Peter Black
Feb. 28, 2024
Local Journalism Initiative reporter
peterblack@qctonline.com
If you’ve been paying attention, reader, you will know the world may be on the verge of a big change. Not today, not tomorrow, but likely during most of our lifetimes.
That change is fusion energy, and, if you can believe what scientists and investors are saying, the new form of power is about to transform the world’s energy technology and possibly chase away the black clouds of climate change.
Justin Trudeau once dazzled reporters – back in those “sunny ways” days – when he explained quite convincingly the concept behind quantum computing. I won’t and can’t do that when it comes to nuclear fusion energy.
The best I can venture is that fusion is the process of combining atoms to make energy, as opposed to fission, which is splitting atoms to make energy, like they do for nuclear reactors and atomic bombs. And, oh yeah, fusion has something to do with magnets.
Suffice it to say, creating fusion energy is vastly complicated, although it is based on the simple scientifically proven process by which our sun and all those countless stars create energy to shine so brightly. Recreating the sun’s energy? How hard can that be?
Hard, but not impossible, and hence the world finds itself in a sort of arms race, with a growing number of demonstration projects springing up around the world. It’s like having dozens of Manhattan Projects working feverishly to be among the first to build a viable, reliable commercial fusion energy plant.
When that is done, they say, humans can start shutting down other kinds of carbon-based energy plants, because fusion will be cheap, safe and environmentally benign.
Two Canadians are deeply involved in the quest for commercial fusion energy – our very own Oppenheimers, if you will – and both have solid Quebec connections.
It’s not often both The Economist and The New Yorker talk about two Canadians in the same article, so featuring two Canadian scientists, both of whom are working at the forefront of world-changing technology, may be a first.
Michel Laberge is a physicist born in Quebec City who studied at Université Laval before heading off to do postgraduate work at UBC. After working at an industrial laser company in Vancouver, he created the General Fusion company, according to one biographical note, working alone in a converted gas station garage to develop a proof of concept model of his specialty, magnetized target fusion.
General Fusion boasts on its website: “We are leading the commercialization of fusion with the most practical, cost-competitive technology.

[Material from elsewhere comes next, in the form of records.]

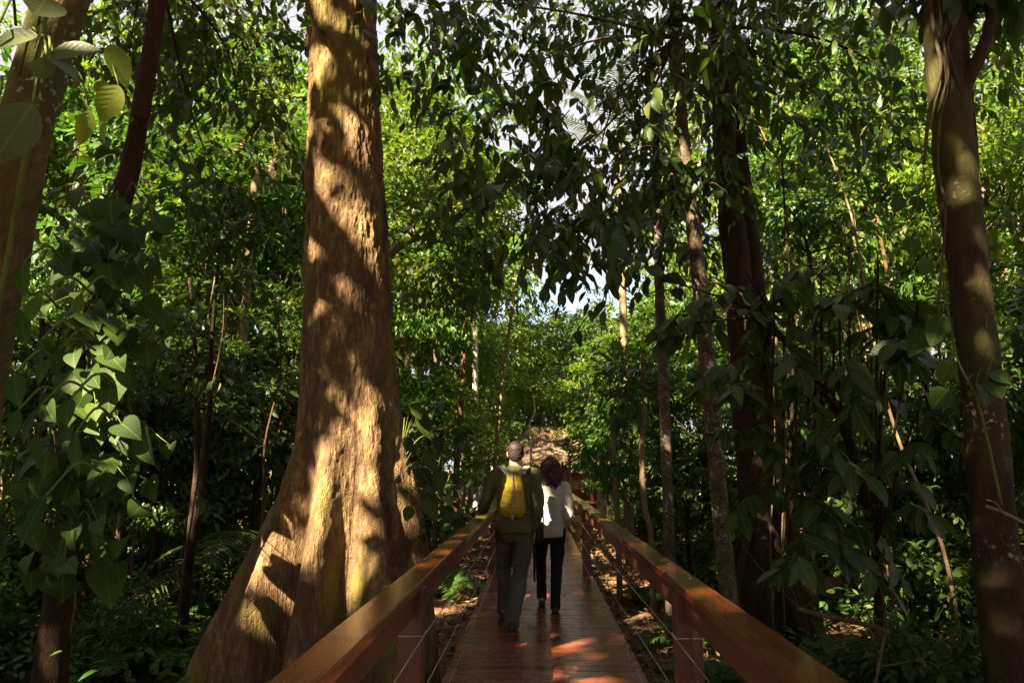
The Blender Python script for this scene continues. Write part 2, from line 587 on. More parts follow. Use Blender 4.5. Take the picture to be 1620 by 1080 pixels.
def ground_mat():
    m = NT('forest_floor')
    co = m.coord()
    n1 = m.noise(co, .9, 6, .65)
    n2 = m.noise(co, 14, 6, .7)
    vo = m.n('ShaderNodeTexVoronoi')
    vo.inputs['Scale'].default_value = 16
    m.l(co, vo.inputs['Vector'])
    lit = m.ramp(m.n('ShaderNodeSeparateColor').outputs[0] if False else n2, [(.35, (.065, .038, .022)), (.5, (.15, .085, .045)), (.68, (.25, .15, .085))])
    c = m.mix(.35, lit, vo.outputs['Color'], 'MULTIPLY')
    c = m.mix(m.ramp(n1, [(.42, (0, 0, 0)), (.6, (1, 1, 1))]), c, (.23, .13, .066))
    return m.done(m.pbr(c, .95, .1, m.bump(m.math('ADD', n2, vo.outputs['Distance']), .9, .04)))


M_GROUND = ground_mat()

# ------------------------------------------------------------------ exposure settings
CLOUD = (2.05, 2.0, 2.12)
SKY_STR = .062
SUN_STR = 5.0
SUN_COL = (1.0, .84, .58)
EXPO = 2.9
CANOPY_N = 66000
# ------------------------------------------------------------------ the giant tree
rows = np.array([[-260, 490, 580], [-100, 486, 582], [0, 483, 584], [100, 485, 590], [250, 486, 598], [400, 480, 606], [500, 478, 610], [600, 475, 620], [650, 470, 629], [700, 462, 640],
                 [750, 447, 651], [800, 425, 662], [850, 400, 672], [900, 374, 680], [950, 348, 686], [1000, 322, 690], [1050, 298, 694], [1120, 270, 700]], float)
GD = 7.0
zs = np.array([P(500, r[0], GD)[2] for r in rows])
xl = np.array([P(r[1], r[0], GD)[0] for r in rows])
xr = np.array([P(r[2], r[0], GD)[0] for r in rows])
o = np.argsort(zs)
zs, xl, xr = zs[o], xl[o], xr[o]
NZ, NA = 620, 420
zz = np.linspace(zs[0] - .1, zs[-1], NZ)
zz = np.concatenate([zz[zz < 4.2], zz[zz >= 4.2]])
lx = np.interp(zz, zs, xl)
rx = np.interp(zz, zs, xr)
# trunk core radius and axis: the flare belongs to the buttresses
r_core = np.interp(zz, [-1, 2.2, 4, 6, 12], [.62, .50, .435, .385, .31])
cx = np.where(zz > 2.0, (lx + rx) / 2, np.interp(2.0, zz, (lx + rx) / 2) + (zz - 2.0) * .02)
k2 = np.clip((zz - 1.9) / .8, 0, 1)
r_core = r_core * (1 - k2) + k2 * (rx - lx) / 2
th = np.arange(NA) / NA * 2 * math.pi
TH, ZZ = np.meshgrid(th, zz)
RC = np.repeat(r_core[:, None], NA, 1)
flL = np.maximum(cx - lx - r_core, 0)
flR = np.maximum(rx - cx - r_core, 0)
# buttress ridges: (angle, width, reach)
rad = RC.copy()
H = np.clip((2.7 - ZZ) / 3.5, 0, 1) ** 1.3
gen = np.maximum(flL, flR)[:, None]


def lobe(a, wd):
    d = np.angle(np.exp(1j * (TH - a)))
    return np.exp(-(d / wd) ** 2)


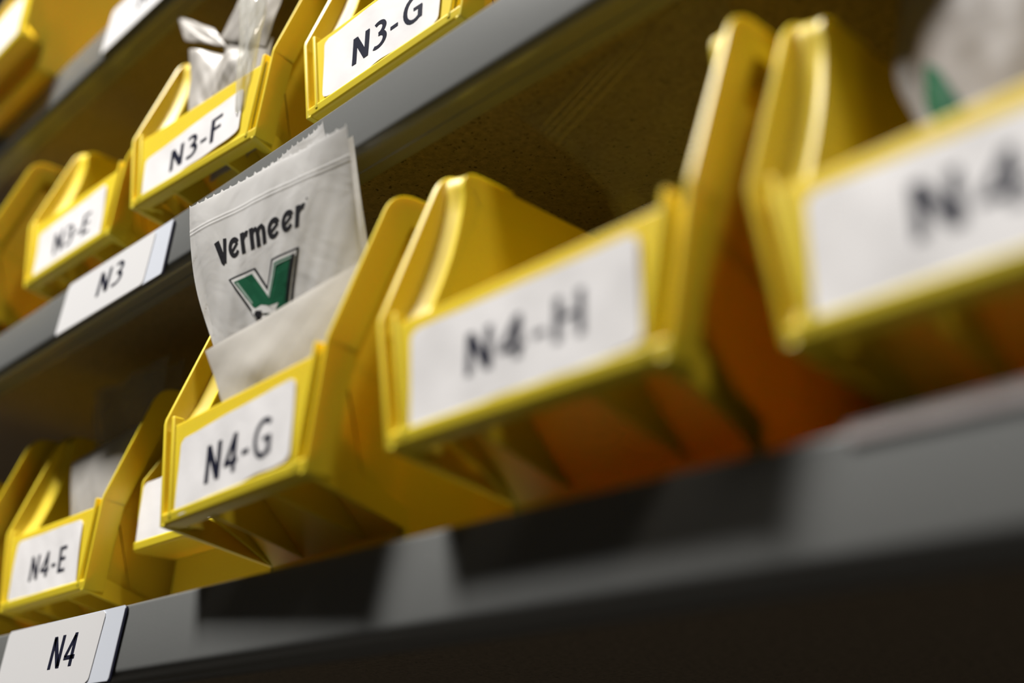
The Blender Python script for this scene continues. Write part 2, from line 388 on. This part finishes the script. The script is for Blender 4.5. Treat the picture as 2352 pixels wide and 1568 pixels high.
def make_bin(sp, name='storage_bin'):
    root = empty(name)
    body_mesh(sp).build('bin_body', YEL, root, bevel=.0005, seg=2)
    if not sp.flat:
        for sg in (-1, 1): rim_mesh(sp, sg).build('side_rim', YEL, root, bevel=.0004, seg=2, angle=45)
    panel_mesh(sp).build('front_panel', YEL, root, bevel=.0008, seg=3)
    if not sp.flat:
        for x in sp.ribs: rib_mesh(sp, x).build('support_rib', YEL, root, bevel=.0004)
    return root
def copy_bin(src):
    r = src.copy(); C.objects.link(r)
    for ch in src.children:
        if ch.name.startswith('label'): continue
        c = ch.copy(); C.objects.link(c); c.parent = r; c.matrix_parent_inverse = ch.matrix_parent_inverse
    return r
def add_label(root, sp, text, cs, tbox=(0.0455, 0.1080, 0.0430, 0.0605), seed=1, rel=True, ink=INKB, off=0.004, ripple=0.05):
    """cs: tl, bl, br, tr corners in (x from the left edge, z)"""
    lean = (sp.K[0] - sp.A[0]) / (sp.K[1] - sp.A[1])
    def fn(p, h):
        return (p[0] - sp.W / 2, sp.A[0] + lean * (p[1] - sp.A[1]) + .0011 - h, p[1])
    lb = card([Vector(c) for c in cs], fn, 'label', PAPER, root, seed=seed, ripple=ripple)
    lb['label'] = 'white paper label'
    if text:
        vs, fs = text_mesh(text, off)
        bl, br, tr, tl = tbox
        m = MB(); pts = []
        for u, v in vs:
            p = quad([tl, bl, br, tr], u, v); pts.append(fn(p, relief(p, seed) + .00042))
        m.add(pts, fs)
        t = m.build('lettering', ink, lb, smooth=False); t['label'] = 'black printed code ' + text
    return lb

std = Spec()
first = make_bin(std)
used = [False]
def place(x, y, z, t, wf, label, group):
    if not used[0]: r = first; used[0] = True
    else: r = copy_bin(first)
    r.location = (x + std.W * wf / 2 * math.cos(t), y + std.W * wf / 2 * math.sin(t), z); r.rotation_euler = (0, 0, t); r.scale = (wf, 1, 1)
    tag(r, label, 'storage bin', group)
    return r
def tb(x0, x1, zb, zt, dzb=0.0, dzt=0.0, sk=0.0):
    return [(x0, zb), (x1, zb + dzb), (x1 + sk, zt + dzt), (x0 + sk, zt)]
Z4, Z3, Z2 = HS[0] + .0002, HS[1] + .0002, HS[2] + .0002
g4, g3, g2 = 'yellow bins on the lower shelf', 'yellow bins on the middle shelf', 'yellow bins on the top left shelf'

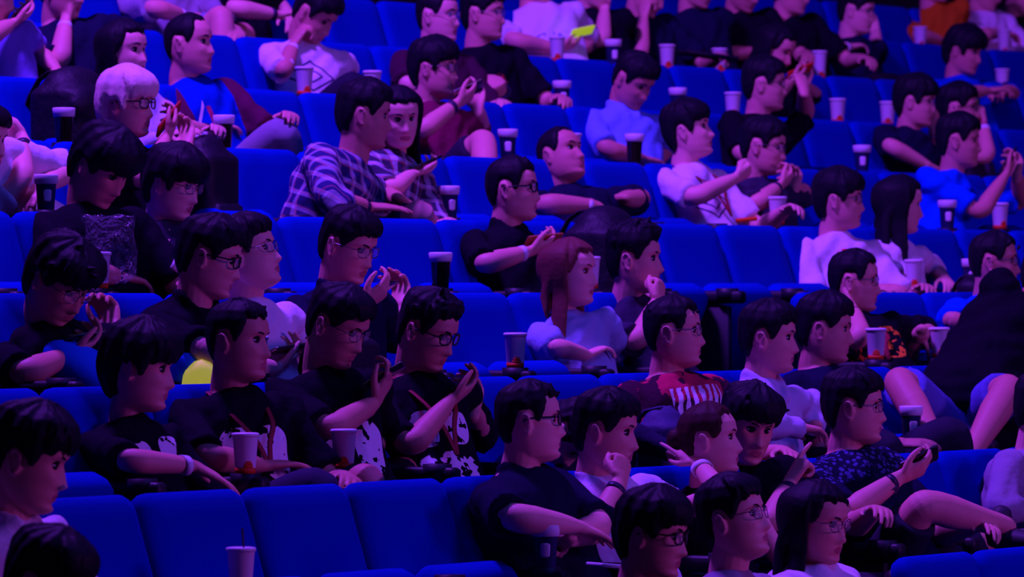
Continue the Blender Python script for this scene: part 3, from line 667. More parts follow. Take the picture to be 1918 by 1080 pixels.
P('C5', 2, 1068, 512, 68, 0, 'woman in pale blue puff-sleeve blouse', 'long reddish-brown hair over her shoulder, arms folded', fwd=.10, hs='long', hc='r', long=.26, shirt=T_PUF, sleeve='puff', build='f', skin=0, by=30,
  N=((1040, 650), (1100, 665), (1130, 650), 'r'), Fa=((1150, 665), (1108, 660), (1090, 640), 'r'), sc=.98)
P('C6', 2, 1190, 488, 78, 0, 'young man with fist at his mouth', 'dark T-shirt, thick swept hair, beside blouse woman', fwd=.08, hs='quiff', shirt=T_DGR, skin=1, by=40,
  N=((1195, 640), (1228, 570), (1240, 520), 'f'), Fa=((1262, 640), (1240, 600), (1228, 540), 'f'))
P('C7', 2, 1600, 528, 84, 2, 'man in flame-print T-shirt, hand at ear', 'glasses and short hair, wristband on the other hand', fwd=.12, hs='crew', shirt=T_P5, glasses='thin', skin=1, by=30, build='b',
  N=((1612, 635), (1598, 582), (1578, 545), 'c'), Fa=((1742, 625), (1722, 625), (1705, 655), 'o', 1, -1), bands=((-1, 'white'), (1, 'dark')), lany=True)
P('C8', 2, 1862, 492, 84, 0, 'man in blue T-shirt near right edge', 'glasses, half hidden by the large black back', fwd=.16, hs='crew', shirt=T_BLU, glasses='thin', skin=2, by=40,
  N=((1780, 600), (1850, 600), None, 'r'))
# fifth row
P('D1', 3, 192, 312, 55, 36, 'person in black with bowed head and watch', 'fringe hides the face, clear bag ahead', fwd=.17, hs='bowl', shirt=T_BLK, skin=2, by=35, eye=.4, sc=1.08,
  N=((150, 505), (222, 518), (268, 530), 'r'), bands=((1, 'watch'),))
P('D2', 3, 325, 345, 64, 16, 'young man in glasses and charcoal T-shirt', 'thick black hair, looks down at what he holds', fwd=.10, hs='bowl', shirt=T_DGR, glasses='thin', skin=0, by=35, eye=.6,
  N=((245, 470), (262, 478), (292, 462), 'p'), Fa=((360, 480), (325, 480), (290, 500), 'r'), fat=1.05)
P('D4', 3, 960, 356, 80, -2, 'man in black polo with cropped hair', 'glasses, white wristband, phone held flat in his hand', fwd=.15, hs='crew', shirt=T_BLK, glasses='thick', skin=1, by=45, collar=True,
  N=((905, 495), (988, 472), (1030, 458), 'p'), bands=((1, 'white'),))
P('D6', 3, 1572, 376, 82, 0, 'man in white T-shirt with red mark', 'glasses, beside the long-haired woman', fwd=.12, hs='fringe', shirt=T_P6, glasses='thin', skin=1, by=35)
P('D7', 3, 1685, 384, 100, 6, 'long-haired woman in white blouse', 'face turned away, arms resting on her lap', fwd=.12, hs='long', long=.34, shirt=T_WHT, sleeve='roll', build='f', skin=0, by=45,
  N=((1660, 500), (1705, 540), None, 'r'), Fa=((1745, 500), (1770, 520), None, 'r'))
# sixth row
P('E0', 4, -36, 262, 60, 10, 'person in white sleeve at left edge', 'hand to the face, elbow out', fwd=.14, seat=-9, hs='s', shirt=T_WHT, skin=0, by=35,
  N=((48, 335), (42, 262), (20, 235), 'f'), Fa=((132, 318), (75, 350), None, 'r'), bands=((1, 'dark'),))
P('E1', 4, 238, 197, 66, 2, 'bleached-blonde man in glasses', 'dark top, raises a red-lit phone in both hands', fwd=.14, hs='bowl', hc='y', shirt=T_BLK, sleeve='short', glasses='thick', skin=1, by=45,
  N=((280, 335), (310, 262), (330, 222), 'p'), Fa=((360, 330), (350, 275), (350, 238), 'p'))
P('E3', 4, 682, 218, 96, 6, 'man in checked shirt leaning in', 'beside the long-haired woman with phone', fwd=.38, seat=-6, hs='s', shirt=T_PLD, sleeve='roll', skin=2, by=60, sc=1.05,
  N=((618, 375), (690, 388), (745, 388), 'o'), Fa=((700, 360), (750, 375), (770, 392), 'r'), bands=((1, 'dark'),))
P('E4', 4, 746, 220, 22, 14, 'woman with long black hair holding phone', 'leans head to head with the checked shirt', fwd=.22, seat=-5, hs='long', long=.26, shirt=T_PL2, build='f', skin=0, by=30, roll=4, eye=.6, sleeve='short',
  N=((735, 355), (772, 325), (800, 318), 'p', 0, 0, 0, (0, 0, 1)), shorts=True, legs={1: ((788, 395), (800, 520)), -1: ((830, 400), (850, 520))}, sc=.97)
P('E5', 4, 1052, 293, 55, -20, 'man in dark blue T-shirt leaning back', 'looks up with crossed arms and a wristband', fwd=.06, hs='bald', shirt=T_NVY, skin=2, by=40, build='b', roll=-6, fat=1.08,
  N=((1018, 382), (1115, 385), (1152, 408), 'o'), Fa=((1205, 372), (1165, 372), (1140, 375), 'r', 1, -1), bands=((1, 'white'), (-1, 'dark')))
P('E6', 4, 1290, 246, 78, -10, 'man in white T-shirt extending his fist', 'moppy dark hair and lanyard', fwd=.06, hs='fringe', shirt=T_WOL, skin=0, by=50, lany=True,
  N=((1300, 370), (1375, 335), (1408, 316), 'f'))
P('E7', 4, 1430, 276, 74, 8, 'man in grey-blue T-shirt with hands raised', 'glasses, short dark hair, hands near his chin', fwd=.12, hs='s', shirt=T_DGR, glasses='thin', skin=1, by=45,
  N=((1418, 382), (1458, 350), (1482, 330), 'c'), Fa=((1508, 365), (1488, 352), (1490, 330), 'c'), bands=((1, 'dark'),))
P('E8', 4, 1796, 266, 84, 2, 'boy in bright blue T-shirt filming', 'holds a phone out toward the right edge', fwd=.22, seat=4, hs='s', shirt=T_BLU, skin=2, by=50,
  N=((1835, 400), (1882, 330), (1898, 305), 'p'), Fa=((1915, 380), (1905, 330), (1905, 300), 'p'))
# seventh row
P('F1', 5, 232, 98, 58, 0, 'smiling woman with long dark hair', 'white top with sheer sleeves, behind the bleached-blonde man', fwd=.06, hs='long', long=.26, shirt=cloth_mat('white_blouse_cloth', (.6, .58, .8)), sleeve='long', build='f', skin=0, by=40)
P('F2', 5, 355, 84, 70, -2, 'man in maroon and blue football jersey', 'very short hair, grey jeans and a watch', fwd=.02, hs='bald', shirt=T_JER, skin=1, by=40, seat=-6, pants=(.25, .24, .32), fat=1.06,
  N=((335, 240), (395, 248), (430, 235), 'r'), legs={1: ((530, 240), (560, 400)), -1: ((480, 245), (520, 400))}, bands=((1, 'watch'),))
P('F3', 5, 813, 130, 74, 2, 'man in maroon T-shirt filming with phone', 'crossed bare leg raised, dark shorts', fwd=.13, hs='fringe', shirt=T_MAR, glasses='thin', skin=1, by=40, shorts=True, pants=(.012, .01, .03),
  N=((790, 245), (855, 195), (890, 172), 'p'), Fa=((900, 245), (895, 205), (897, 172), 'p'), legs={1: ((905, 262), (912, 365), -1, -1), -1: ((890, 300), (920, 420))}, bands=((1, 'dark'),))
P('F4', 5, 1186, 152, 50, 32, 'man in pale blue polo shirt', 'head bowed, arms resting on both armrests', fwd=.15, hs='s', shirt=T_LBL, skin=2, by=30, collar=True, eye=.4,
  N=((1135, 278), (1205, 298), (1235, 305), 'r'), Fa=((1248, 275), (1232, 300), None, 'r'))
P('F5', 5, 1432, 160, 86, 2, 'man in black T-shirt behind raised hands', 'short hair, glasses, below the red phone', fwd=.21, seat=2, hs='s', shirt=T_BLK, glasses='thin', skin=1, by=45,
  N=((1388, 290), (1440, 300), None, 'r'), Fa=((1510, 215), (1505, 170), (1500, 145), 'r'))
P('F6', 5, 1715, 192, 76, 6, 'man in navy T-shirt, hand over mouth', 'thick hair and glasses, arm along his thigh', fwd=.15, hs='fringe', shirt=T_NVY, glasses='thin', skin=1, by=40,
  N=((1665, 272), (1740, 312), (1760, 322), 'o'), Fa=((1755, 305), (1750, 240), (1745, 212), 'f'), bands=((-1, 'white'),))
P('F7', 5, 1795, 205, 84, 0, 'man in glasses touching his face', 'white cuff and watch, beside the hand-over-mouth man', fwd=.13, hs='s', shirt=T_DGR, glasses='thick', skin=1, by=45,
  N=((1860, 298), (1842, 235), (1835, 200), 'f'), bands=((1, 'white'),))
# eighth row
P('G0', 6, -12, -12, 70, 20, 'person in lavender T-shirt at top left', 'holds a phone, grey trousers, head above the frame', fwd=.14, hs='s', shirt=cloth_mat('lavender_cloth', (.16, .13, .5)), skin=1, by=30, seat=-10, pants=(.2, .2, .4),
  N=((-30, 75), (20, 45), (50, 30), 'p'), Fa=((60, 85), (105, 130), None, 'r'))
P('G1', 6, 118, -20, 60, 10, 'person in navy T-shirt, top left, wristband', 'hand raised to the chin, head above the frame', fwd=.10, hs='s', shirt=T_NVY, skin=1, by=20, seat=-9, build='b',
  N=((112, 118), (122, 40), (135, 8), 'f'), Fa=((235, 60), (190, 95), None, 'r'), bands=((1, 'white'),))
P('G2', 6, 590, 28, 60, 36, 'man in white printed T-shirt covering face', 'black trousers with one knee raised', fwd=.18, hs='s', shirt=T_WOL, skin=2, by=30, eye=.4, pants=(.01, .01, .03),
  N=((530, 135), (548, 85), (572, 45), 'c'), Fa=((650, 125), (625, 130), (640, 115), 'r'), legs={1: ((672, 150), (660, 300)), -1: ((640, 160), (700, 300))}, bands=((1, 'white'),))
P('G3', 6, 820, 32, 66, 0, 'man in dark plum T-shirt with glasses', 'behind the man filming in maroon, gazing right', fwd=.15, hs='crew', shirt=T_DMA, glasses='thin', skin=0, by=30,
  N=((762, 160), (815, 165), None, 'r'))
P('G4', 6, 905, 28, 72, 0, 'man in black T-shirt with red emblem', 'bare knee raised, beside the dark plum T-shirt', fwd=.12, hs='s', shirt=T_P7, glasses='thin', skin=1, by=35, shorts=True, pants=(.01, .01, .03),
  N=((880, 150), (895, 150), None, 'r'), legs={1: ((925, 150), (915, 260)), -1: ((1005, 180), (1040, 240))})
P('G5', 6, 1452, 92, 62, 24, 'dark-haired woman holding red phone', 'head bowed above the man in black', fwd=.13, hs='long', long=.16, shirt=T_BLK, build='f', skin=1, by=50,
  N=((1455, 175), (1480, 155), (1510, 135), 'p'), Fa=((1530, 180), (1508, 160), (1515, 135), 'p'))
P('G6', 6, 1806, 96, 62, 14, 'boy in blue T-shirt with bowl haircut', 'looks down, arm stretched to the right', fwd=.08, hs='bowl', shirt=cloth_mat('mid_blue_cloth', (0, .06, .5)), skin=2, by=35, seat=6,
  N=((1800, 175), (1850, 170), (1885, 165), 'r'), Fa=((1900, 175), (1880, 168), None, 'r'))
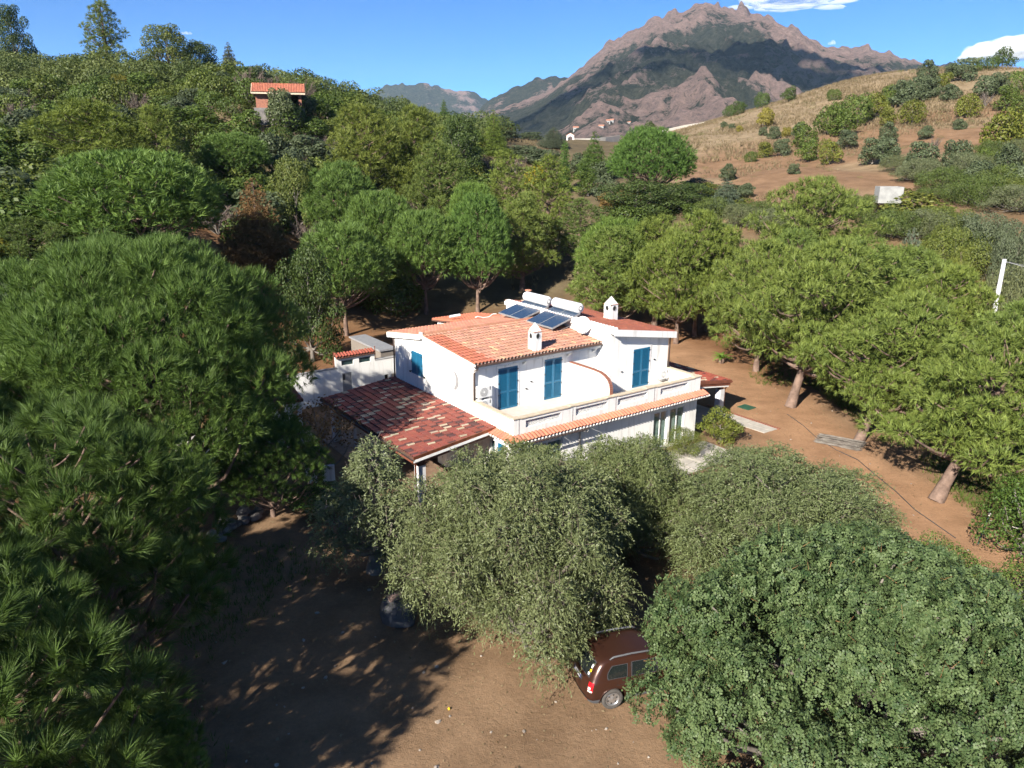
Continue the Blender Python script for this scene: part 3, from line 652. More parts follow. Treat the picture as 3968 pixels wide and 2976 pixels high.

Our innovative and protected technology is the result of 20 years of development and 150 patents, and pending patent applications.”
General Fusion is building a demonstration facility at its Vancouver headquarters, but also, as of last month, it has approval to build a 70 per cent scale prototype commercial fusion reactor in the quaint English countryside near the city of Oxford.
The other prominent Canadian in this nuclear-fusion quest is Dennis Whyte, whom The New Yorker describes in an October 2021 article as “a gentle giant from Saskatchewan, Canada. “If you’ve ever been to the middle of nowhere, that’s where I grew up,” Whyte told the magazine.
Still, the Prairie boy thought big and followed up his University of Saskatchewan physics doctorate with a stint at the plasma physics program at the now-closed Université du Québec facility in Varennes, south of Montreal.
“I thought, ‘Great: I’ll learn French and get to work on a tokamak,’” he said, referring to the doughnut-shaped machine whose design is used for fusion experiments.
Whyte went on to the Plasma Science and Fusion Centre at the Massachusetts Institute of Technology (MIT) from which was spun off Commonwealth Fusion Systems which is building a prototype reactor on MIT’s Devens campus.
Commonwealth is targeting 2026 for when its gizmo, called SPARC, will generate “net gain,” meaning producing more energy than it takes to create it.
True, there are deeply seated concerns out there that, despite the enormity of the research effort and investment costs, fusion energy just might not be viable on a large enough scale.
Of course, there were doubters who said the same about any quantum leap in technology, from human flight to the atomic bomb.